In a speech at the American Enterprise Institute yesterday, House Armed Services Committee Chairman Mac Thornberry lamented the effects of the Budget Control Act’s spending caps: “the plummeting readiness levels, the long lines of equipment in disrepair, the jets that aren’t flying, and the soldiers who aren’t practicing at the rifle range.” These are problems, to be sure. The bigger problem is a general trend that has the Pentagon spending more, and getting less.


Consider the chart below, prepared by my colleague Travis Evans. Following World War II, the United States did what it had always done at a wars’ end: it demobilized. The result was a sharp and sudden decline in both military manpower and funding. From 1948 to 1950, Pentagon spending averaged $187 billion per year (all figures in 2015 dollars). Demobilization was short-lived, however. As the British and French empires retrenched and the Soviet Union expanded, the United States assumed the role of communist counterweight. Then North Korea invaded South Korea, and all hell broke loose. The primary beneficiary of the strategic shift was the Pentagon, whose budget increased by 156 percent in just one year, from $198 billion in 1950 to $508 in 1951. Large defense budgets became the norm, with spending even after the Korean armistice well above the pre-war levels.

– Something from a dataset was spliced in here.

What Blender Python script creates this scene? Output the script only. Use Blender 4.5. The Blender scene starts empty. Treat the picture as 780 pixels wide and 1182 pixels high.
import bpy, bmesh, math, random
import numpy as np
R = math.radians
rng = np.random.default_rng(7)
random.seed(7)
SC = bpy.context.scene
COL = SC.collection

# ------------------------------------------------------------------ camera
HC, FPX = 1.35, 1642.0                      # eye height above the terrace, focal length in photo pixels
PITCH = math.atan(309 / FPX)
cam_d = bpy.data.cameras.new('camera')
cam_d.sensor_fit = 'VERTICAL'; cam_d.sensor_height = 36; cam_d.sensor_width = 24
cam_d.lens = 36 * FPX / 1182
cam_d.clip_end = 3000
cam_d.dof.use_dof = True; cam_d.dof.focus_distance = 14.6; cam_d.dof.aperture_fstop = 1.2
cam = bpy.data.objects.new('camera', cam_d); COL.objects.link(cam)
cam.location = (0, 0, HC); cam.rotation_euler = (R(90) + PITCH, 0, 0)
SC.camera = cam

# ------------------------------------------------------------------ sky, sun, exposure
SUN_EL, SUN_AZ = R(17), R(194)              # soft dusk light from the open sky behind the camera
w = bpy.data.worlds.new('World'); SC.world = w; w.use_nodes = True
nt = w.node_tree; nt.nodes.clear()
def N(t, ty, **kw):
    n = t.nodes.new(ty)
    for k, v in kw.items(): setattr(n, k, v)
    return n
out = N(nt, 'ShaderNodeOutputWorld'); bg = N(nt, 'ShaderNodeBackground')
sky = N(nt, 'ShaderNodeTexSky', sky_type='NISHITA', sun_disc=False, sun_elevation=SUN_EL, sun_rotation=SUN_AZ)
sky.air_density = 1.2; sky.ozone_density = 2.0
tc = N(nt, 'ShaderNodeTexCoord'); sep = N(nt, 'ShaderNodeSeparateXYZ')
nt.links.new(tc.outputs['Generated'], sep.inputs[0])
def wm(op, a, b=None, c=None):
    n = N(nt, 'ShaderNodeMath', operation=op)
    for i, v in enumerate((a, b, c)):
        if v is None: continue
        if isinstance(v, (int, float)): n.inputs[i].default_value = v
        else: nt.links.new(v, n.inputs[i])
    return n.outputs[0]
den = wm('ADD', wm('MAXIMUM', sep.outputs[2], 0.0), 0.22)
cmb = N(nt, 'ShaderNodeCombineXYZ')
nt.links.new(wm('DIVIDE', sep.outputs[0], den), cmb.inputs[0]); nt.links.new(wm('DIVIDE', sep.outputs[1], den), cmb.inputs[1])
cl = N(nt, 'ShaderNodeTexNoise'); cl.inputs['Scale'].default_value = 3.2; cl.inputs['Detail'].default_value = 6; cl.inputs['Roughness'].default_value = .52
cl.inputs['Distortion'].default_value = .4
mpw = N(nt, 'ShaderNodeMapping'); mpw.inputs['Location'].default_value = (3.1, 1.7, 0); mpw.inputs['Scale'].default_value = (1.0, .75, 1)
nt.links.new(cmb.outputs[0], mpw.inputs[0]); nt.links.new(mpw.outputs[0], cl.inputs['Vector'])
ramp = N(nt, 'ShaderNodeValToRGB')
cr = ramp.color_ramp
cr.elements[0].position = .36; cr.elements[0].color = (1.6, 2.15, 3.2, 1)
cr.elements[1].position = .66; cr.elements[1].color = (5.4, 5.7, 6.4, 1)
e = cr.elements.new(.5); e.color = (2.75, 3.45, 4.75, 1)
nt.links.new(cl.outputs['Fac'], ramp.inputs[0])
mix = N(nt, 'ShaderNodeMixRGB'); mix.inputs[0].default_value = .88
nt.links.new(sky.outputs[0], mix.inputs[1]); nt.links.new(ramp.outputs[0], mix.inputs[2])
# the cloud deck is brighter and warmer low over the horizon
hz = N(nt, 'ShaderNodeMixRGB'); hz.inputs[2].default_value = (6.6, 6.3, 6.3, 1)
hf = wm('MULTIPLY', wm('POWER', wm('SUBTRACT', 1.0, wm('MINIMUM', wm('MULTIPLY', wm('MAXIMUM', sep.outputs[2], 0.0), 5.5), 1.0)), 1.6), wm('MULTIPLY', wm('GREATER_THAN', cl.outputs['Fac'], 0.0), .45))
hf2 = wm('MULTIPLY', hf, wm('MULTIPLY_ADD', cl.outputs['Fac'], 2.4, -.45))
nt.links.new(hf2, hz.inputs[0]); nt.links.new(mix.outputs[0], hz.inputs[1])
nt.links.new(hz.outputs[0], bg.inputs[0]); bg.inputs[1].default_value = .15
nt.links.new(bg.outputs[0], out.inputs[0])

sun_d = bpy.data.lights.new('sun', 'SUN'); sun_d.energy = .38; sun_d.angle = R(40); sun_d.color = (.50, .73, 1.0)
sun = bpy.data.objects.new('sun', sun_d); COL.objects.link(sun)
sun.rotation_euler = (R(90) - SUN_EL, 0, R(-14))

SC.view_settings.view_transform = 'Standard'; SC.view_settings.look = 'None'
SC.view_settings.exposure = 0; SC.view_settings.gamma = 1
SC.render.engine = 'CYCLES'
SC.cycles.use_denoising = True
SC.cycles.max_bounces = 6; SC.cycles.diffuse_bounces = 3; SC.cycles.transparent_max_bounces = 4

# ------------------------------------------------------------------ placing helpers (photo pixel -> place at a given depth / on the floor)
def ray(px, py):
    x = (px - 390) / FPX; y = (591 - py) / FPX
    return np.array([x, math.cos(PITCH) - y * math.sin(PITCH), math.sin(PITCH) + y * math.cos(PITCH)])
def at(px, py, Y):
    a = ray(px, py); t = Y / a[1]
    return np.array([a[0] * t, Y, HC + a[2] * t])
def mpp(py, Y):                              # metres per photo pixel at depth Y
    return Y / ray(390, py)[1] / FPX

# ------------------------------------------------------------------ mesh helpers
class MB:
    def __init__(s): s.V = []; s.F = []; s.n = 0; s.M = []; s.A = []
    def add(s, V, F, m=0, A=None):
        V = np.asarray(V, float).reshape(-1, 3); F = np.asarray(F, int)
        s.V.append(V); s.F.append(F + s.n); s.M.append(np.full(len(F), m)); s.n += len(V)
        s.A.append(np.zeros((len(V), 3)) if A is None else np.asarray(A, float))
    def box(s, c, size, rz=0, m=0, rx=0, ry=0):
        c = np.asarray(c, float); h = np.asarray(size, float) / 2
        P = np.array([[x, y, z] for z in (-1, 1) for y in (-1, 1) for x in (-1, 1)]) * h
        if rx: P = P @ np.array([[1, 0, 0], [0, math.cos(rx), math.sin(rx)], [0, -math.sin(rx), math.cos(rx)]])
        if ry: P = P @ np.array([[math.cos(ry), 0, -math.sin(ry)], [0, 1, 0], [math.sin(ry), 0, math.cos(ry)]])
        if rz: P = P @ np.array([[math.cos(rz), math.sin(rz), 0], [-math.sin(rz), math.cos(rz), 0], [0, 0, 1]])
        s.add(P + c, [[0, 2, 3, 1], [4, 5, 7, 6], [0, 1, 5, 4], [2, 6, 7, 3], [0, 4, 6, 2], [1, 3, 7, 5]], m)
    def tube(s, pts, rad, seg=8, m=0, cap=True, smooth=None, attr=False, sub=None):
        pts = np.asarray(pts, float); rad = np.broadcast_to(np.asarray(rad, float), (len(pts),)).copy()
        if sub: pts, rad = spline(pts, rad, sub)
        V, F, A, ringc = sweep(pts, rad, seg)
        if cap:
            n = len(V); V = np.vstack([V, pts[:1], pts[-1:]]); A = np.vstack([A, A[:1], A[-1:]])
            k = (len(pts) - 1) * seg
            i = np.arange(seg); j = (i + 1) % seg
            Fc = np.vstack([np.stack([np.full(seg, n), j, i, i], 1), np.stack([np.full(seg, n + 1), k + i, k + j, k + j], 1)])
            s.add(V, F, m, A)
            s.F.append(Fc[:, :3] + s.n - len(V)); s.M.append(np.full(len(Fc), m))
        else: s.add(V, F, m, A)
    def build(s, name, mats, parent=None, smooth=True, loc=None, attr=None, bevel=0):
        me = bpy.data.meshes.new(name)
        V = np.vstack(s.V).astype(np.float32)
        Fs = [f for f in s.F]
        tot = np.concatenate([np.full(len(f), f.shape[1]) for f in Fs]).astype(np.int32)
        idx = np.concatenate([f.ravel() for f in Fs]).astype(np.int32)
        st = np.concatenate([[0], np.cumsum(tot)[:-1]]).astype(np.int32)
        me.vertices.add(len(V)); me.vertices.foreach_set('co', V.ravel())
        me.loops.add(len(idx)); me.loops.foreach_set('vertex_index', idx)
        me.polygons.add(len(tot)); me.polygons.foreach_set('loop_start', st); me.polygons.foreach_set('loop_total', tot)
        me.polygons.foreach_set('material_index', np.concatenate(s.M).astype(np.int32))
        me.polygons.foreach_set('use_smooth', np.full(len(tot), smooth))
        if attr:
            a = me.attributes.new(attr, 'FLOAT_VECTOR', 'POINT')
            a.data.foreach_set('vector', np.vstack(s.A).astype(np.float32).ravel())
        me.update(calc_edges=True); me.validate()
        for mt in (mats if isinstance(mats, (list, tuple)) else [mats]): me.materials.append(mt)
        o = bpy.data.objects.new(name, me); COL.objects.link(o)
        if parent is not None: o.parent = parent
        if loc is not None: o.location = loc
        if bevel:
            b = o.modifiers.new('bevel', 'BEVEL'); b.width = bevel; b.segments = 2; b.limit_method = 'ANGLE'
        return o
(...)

All told, Pentagon spending averaged $458 billion per year throughout the Cold War (1948–1990). That figure includes funding for wars in Korea and Vietnam, as well as for the 1980’s arms buildup. Pentagon spending decreased steadily following the fall of the Berlin Wall, only to ramp back up as the United States embarked on the current round of post‑9/​11 wars. Defense budgets under Bush the younger averaged $601 billion per year, while his successor has presided over annual budgets averaging $687 billion between 2009 and 2014. Indeed, President Obama, who was elected during an economic crisis, will leave office having approved more military spending than any presidential administration in the nuclear era. Not too bad for a president who is often accused of trying to gut the military.

To be sure, Obama inherited large and rising Pentagon budgets, and pledged to end the costly Iraq war (even as he ramped up the Afghan one — and started several others). He might have wished to dedicate even less to the Pentagon, and more to his domestic spending hobby-horses, were it not for Republicans in Congress who wouldn’t let him. Similarly, one can easily surmise that military spending under either a President John McCain or a President Mitt Romney would have been higher than what we’ve seen under Obama. But they, too, would eventually have had to contend with the messy fiscal reality: to wit, we’re broke.


The bipartisan Budget Control Act, and the dreaded sequester that it contained, may have been an elaborate gimmick either to trick Republicans into increasing taxes, or convince Democrats to approve cuts in the true drivers of fiscal imbalance: so-called entitlements. But while the BCA achieved neither of those things, it is (or at least was) bipartisan; and it has limited discretionary spending. The BCA has not, however, resulted in a precipitous decline in military spending relative to where we were a generation ago.


Less bang for the buck should not be used as an excuse for raising taxes, blowing up the deficit, or reneging on modest and sensible spending caps. If the Pentagon is getting less for every dollar spent, that is an argument for reforming bad practices — including eliminating excess base capacity, reducing the Pentagon’s bloated civilian workforce, and fixing an acquisition system that consistently delivers products late (if at all) and over budget.